Attention single men: Want to up your dating game? Actually, want to get a date, period? Three words: Become a teacher.
Hotties will have your number on speed dial once word gets out that you’re taking action against educational inequality. You’ll get so much play, before you know it, those investment-banking friends who mocked you for going into education will be out at the club saying they’re teachers, too. You'll catch them lying about teaching first graders to read just to get the digits.
OK, although a man with a grade book is sexy for sure, becoming an overnight Casanova may not be the noblest reason for a guy to get into teaching. Here’s a better reason: As of the 2000 Census, women are nearly three fourths of all K-12 educators, and according to the National Education Association, 90 percent of elementary school teachers are female. If education is truly the social justice issue of our generation—if it’s so important—where are the men? Not that women haven’t done a decent job educating America, but without more gender-balance in the classroom, we risk yet another generation with the same sexist beliefs about teaching that have plagued education for the past 150 years.
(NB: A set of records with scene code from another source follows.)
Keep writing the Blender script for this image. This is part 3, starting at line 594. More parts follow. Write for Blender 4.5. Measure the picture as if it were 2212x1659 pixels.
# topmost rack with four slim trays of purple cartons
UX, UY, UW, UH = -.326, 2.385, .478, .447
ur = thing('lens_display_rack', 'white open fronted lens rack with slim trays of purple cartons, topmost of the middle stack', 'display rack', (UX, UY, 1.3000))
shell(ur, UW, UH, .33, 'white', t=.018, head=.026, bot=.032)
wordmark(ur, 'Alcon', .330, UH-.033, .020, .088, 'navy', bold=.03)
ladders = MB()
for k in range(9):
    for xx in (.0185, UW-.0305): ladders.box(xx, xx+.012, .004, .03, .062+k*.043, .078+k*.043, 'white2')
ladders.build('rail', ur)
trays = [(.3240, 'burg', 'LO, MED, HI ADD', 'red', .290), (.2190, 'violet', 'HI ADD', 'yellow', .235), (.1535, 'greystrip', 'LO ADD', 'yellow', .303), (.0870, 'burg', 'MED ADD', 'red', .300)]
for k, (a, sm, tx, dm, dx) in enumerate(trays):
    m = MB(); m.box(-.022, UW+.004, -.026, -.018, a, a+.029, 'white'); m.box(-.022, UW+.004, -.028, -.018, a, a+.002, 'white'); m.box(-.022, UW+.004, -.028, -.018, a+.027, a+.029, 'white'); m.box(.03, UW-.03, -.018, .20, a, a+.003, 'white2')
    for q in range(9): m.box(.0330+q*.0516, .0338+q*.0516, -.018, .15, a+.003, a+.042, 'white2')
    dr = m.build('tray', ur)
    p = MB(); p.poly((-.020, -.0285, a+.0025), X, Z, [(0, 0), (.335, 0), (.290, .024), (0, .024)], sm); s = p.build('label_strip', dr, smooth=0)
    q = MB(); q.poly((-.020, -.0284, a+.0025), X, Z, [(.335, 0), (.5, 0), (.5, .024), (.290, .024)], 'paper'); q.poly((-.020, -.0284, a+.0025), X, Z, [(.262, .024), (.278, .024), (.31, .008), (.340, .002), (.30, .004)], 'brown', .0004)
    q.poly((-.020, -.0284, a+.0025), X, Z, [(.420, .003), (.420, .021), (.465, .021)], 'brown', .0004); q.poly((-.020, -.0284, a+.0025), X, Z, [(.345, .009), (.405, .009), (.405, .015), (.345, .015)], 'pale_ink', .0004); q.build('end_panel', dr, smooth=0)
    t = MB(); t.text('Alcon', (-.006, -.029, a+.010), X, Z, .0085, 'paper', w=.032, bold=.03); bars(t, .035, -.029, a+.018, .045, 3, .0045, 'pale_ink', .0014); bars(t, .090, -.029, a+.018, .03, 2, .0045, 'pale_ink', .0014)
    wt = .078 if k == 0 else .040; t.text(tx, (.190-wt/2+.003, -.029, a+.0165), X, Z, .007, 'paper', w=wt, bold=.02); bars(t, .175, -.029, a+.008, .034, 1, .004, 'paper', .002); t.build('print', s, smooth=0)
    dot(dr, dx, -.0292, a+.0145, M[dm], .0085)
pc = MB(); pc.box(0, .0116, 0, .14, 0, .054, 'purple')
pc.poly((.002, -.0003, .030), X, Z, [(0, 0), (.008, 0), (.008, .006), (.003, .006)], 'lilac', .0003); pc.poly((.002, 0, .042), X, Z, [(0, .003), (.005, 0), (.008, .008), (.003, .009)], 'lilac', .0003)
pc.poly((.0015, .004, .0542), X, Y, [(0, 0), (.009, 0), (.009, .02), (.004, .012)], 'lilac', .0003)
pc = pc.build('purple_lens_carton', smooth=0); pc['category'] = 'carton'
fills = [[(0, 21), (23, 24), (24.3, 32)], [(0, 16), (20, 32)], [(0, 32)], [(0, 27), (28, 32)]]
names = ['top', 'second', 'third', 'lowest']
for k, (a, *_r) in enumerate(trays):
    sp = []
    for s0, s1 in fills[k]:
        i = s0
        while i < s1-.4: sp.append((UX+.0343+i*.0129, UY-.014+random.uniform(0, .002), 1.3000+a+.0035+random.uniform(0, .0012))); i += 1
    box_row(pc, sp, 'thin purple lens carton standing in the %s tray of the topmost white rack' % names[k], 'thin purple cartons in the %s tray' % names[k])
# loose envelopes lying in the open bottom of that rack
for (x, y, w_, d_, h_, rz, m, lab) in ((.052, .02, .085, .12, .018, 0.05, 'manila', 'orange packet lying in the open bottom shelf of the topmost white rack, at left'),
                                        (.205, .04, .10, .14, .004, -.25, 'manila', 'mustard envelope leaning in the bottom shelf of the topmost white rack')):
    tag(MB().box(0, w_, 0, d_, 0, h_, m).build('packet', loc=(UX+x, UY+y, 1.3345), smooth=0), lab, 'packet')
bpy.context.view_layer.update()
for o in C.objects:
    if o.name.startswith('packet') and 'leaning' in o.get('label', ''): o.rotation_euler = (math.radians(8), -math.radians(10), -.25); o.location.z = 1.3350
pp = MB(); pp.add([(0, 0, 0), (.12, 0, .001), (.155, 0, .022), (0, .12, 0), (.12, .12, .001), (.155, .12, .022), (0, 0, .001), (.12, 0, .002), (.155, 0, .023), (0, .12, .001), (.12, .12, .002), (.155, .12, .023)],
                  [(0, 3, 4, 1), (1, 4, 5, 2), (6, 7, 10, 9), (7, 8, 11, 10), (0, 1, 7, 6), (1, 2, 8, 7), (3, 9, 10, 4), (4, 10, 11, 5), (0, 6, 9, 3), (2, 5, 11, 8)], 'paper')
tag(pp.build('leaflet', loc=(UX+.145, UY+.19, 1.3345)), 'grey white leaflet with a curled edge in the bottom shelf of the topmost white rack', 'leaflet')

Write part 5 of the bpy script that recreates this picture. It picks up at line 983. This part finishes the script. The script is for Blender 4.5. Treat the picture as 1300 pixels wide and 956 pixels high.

Men who enter education are more likely to end up as administrators and superintendents than classroom teachers, reinforcing the sexist attitude that women nurture and men manage. The truth is it probably takes more skill and intellect to teach a bunch of kindergarteners than it does to sit in meetings.
In case you think the gender gap is a generational thing, it even exists in Gen-X and Millennial-heavy organizations like Teach For America. In 2010, TFA received 46,000 applications for 4,350 spots. Twelve percent of seniors from Ivy League schools applied, and the average TFA teacher’s GPA is a 3.6. Sounds impressive enough, but given that roughly 68 percent of TFA teachers are women, even a well-qualified crowd like TFA, which has helped bring prestige back to the profession, is still impacted by sexism.
Some men shy away from the comparatively low pay of teaching. “I can’t support a family on that salary,” they scoff. Our culture sees teaching as a domestic career for moms, rather than as a socially acceptable, “masculine” career. “No real man would want to be a teacher,” we tell our sons implicitly. “Those who can, do. Those who can’t, teach.” You've heard that one, right? Nonsense.
Al Cadena, a Los Angeles ad executive, taught Spanish at a suburban high school for two years right after undergrad. Every day he'd hear from his students, “What are you doing here? You’re too smart for this. Get out of here.” Friends and family were equally skeptical. “Can’t you do better than being a teacher?” they'd ask. Ultimately, Cadena left the classroom for higher pay—another casualty of the “too smart to be a teacher” attitude men face.
Consider this: Most school districts won't hire anyone with an undergraduate GPA below a 2.5. George W. Bush’s undergraduate GPA at Yale was a 2.35, so the 43rd President of the United States wouldn’t have qualified to teach in either of the nation’s largest (and most troubled) school districts, New York and Los Angeles. I don’t expect the 2010 census to reflect a huge influx of male teachers, but let's try for 2020. That way, my two sons, ages six and nine, won’t feel like career losers if they decide to become lifelong teachers. And, since no mom wants to think of her sons getting tons of play, with an even gender split, male teachers will become the norm—meaning my boys won’t seem like such hot prospects, will get no digits, and will remain celibate forever. So guys, c’mon, become teachers. Take advantage of this opportunity to get dates, do a mom a favor, and make a difference in the lives of children.